RUSSIA UNRAVELLING: TRANSCAUCASIA'S UNPOPULAR BUT ADVANCING ISLAMISMIf you are interested in Russian and Eurasian affairs you can do no better than to check out
Peter Lavelle's Untimely Thoughts and in particular, his weekly round-up of expert opinion. Along with
Nathan's Registan, Untimely Thoughts is your "must-read" blog.
This week, Peter's experts
discuss the disintegrating situation in Southern Russia and Transcaucasia. A worst-case scenario view from one of them, Gordon Hahn:
"Moreover, there are four general and rather profound implications of Russia’s emerging revolutionary jihadist network for U.S. national and international security that policy-makers ought to be considering:
(1) the potential emergence of a Russia-wide terrorist network of various Muslim ethnic groups’ organizations closely tied to international groups leading to a civil war across large swaths of Russian territory. The model of al Qaeda, to which the jihadist ChRI is now more closely allied than ever before, shows that a geographically expansive, ethnically diverse, loosely organized Islamic terrorist network is realizable and viable
(2) with the Russian state’s weakening or disintegration, the increased likelihood of acquisition of MWMDs by Russia’s Islamists who could become intermediaries for their transfer to international terrorists targeting the United States. The main organizer of Russia’s Islamist network, internationally-wanted terrorist Shamil Basayev, has already said he wants nuclear weapons and engaged in nuclear psychological terror, and terrorists have made several attempts to penetrate nuclear facilities.

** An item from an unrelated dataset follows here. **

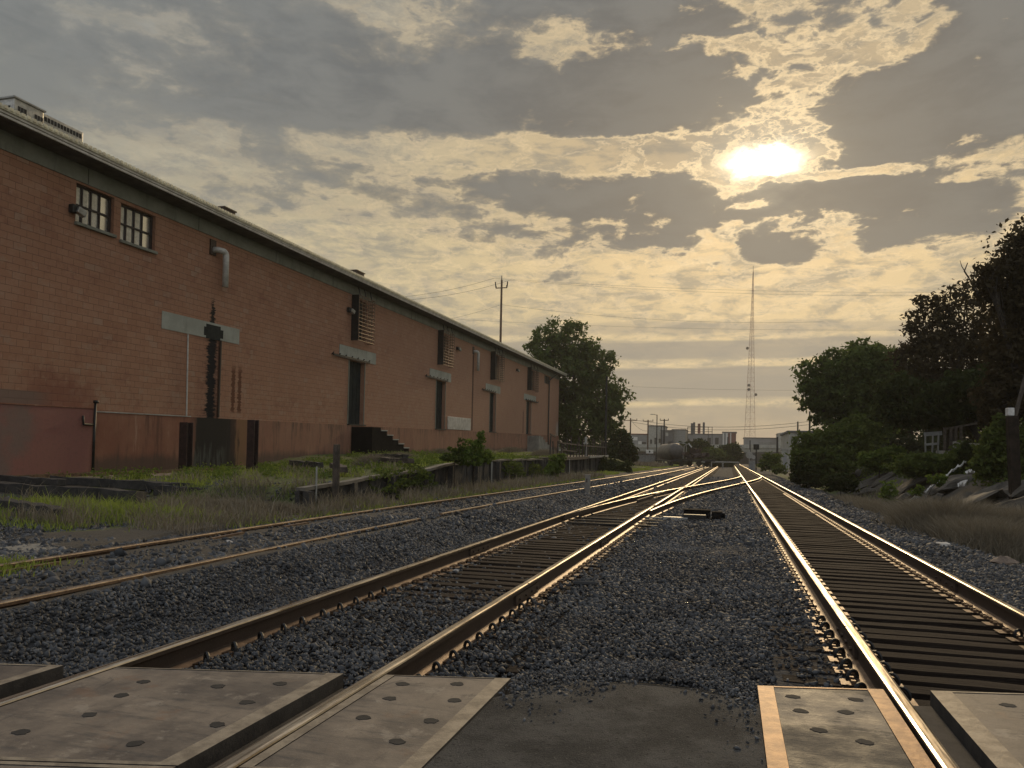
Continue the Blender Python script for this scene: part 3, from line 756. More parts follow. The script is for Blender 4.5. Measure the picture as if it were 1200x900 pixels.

(3) the secession of one or more of Russia’s Muslim regions and the establishment of one or more Islamist caliphates on their territory offering a potential state base for the al Qaeda movement; an enlarged recruitment base for the international jihadist movement from among Russia’s radical Islamists, who do not appear Muslim (high rates of Muslim-Slavic marriages, increasing number of converts to Islam among ethnic non-Muslims).
(4) a rising tide of Islamist terrorism and the government’s failure to hold onto large areas of Russian territory likely would promote serious instability in Moscow. A regime that “appeased” or lost out to Islamist separatist revolts and terrorism would be more vulnerable to neo-Communist, hardline nationalist forces or be inclined to continue re-centralizing power and rolling back democracy to such an extent that it transforms itself into a dictatorship. Any of these outcomes is likely to produce a powerful government opposed to U.S. policies and interests, perhaps in alliance with a revived nationalist China or other rogue states. This would be catastrophic for security, given the burdens of an on-going war against terrorism (Iraq, Afghanistan, and elsewhere), the danger of crisis and conflict with Iran and North Korea, and other national and international problems."
Fears exist that Chechen rebels have acquired nuclear warheads and/or weapons grade material or are actively seeking to do so. Given their willingness to strike all the local headquarters of Russian security agencies in coordinated head-on attacks, this fear is justified. In the eyes of Shamil Basayev, how many of his men's lives are " worth " a one megaton warhead ?
The odd aspect to this war, as some other experts rightly point out, is the utter alien nature of terrorist Islamism to the Chechens who historically practice a localized brand of loose Islamic faith with social mores dominated by
the code of Adat, not the Sharia. Indeed there is considerable evidence that the ultra-violent Shamil Basayev, the ex-communist, ex-nationalist turned Islamist, may exhibit piety more for the financial support of wealthy Gulf extremists than anything else. There is also no evidence that the Chechens, while loathing Putin, evince any desire to give up their clan-based culture for some kind of artificially constructed neo-Taliban puritanism.
Were it not for the inept and brutal policies of the Russians themselves, Basayev's men would probably meet up with a much more hostile climate in the mountain villages.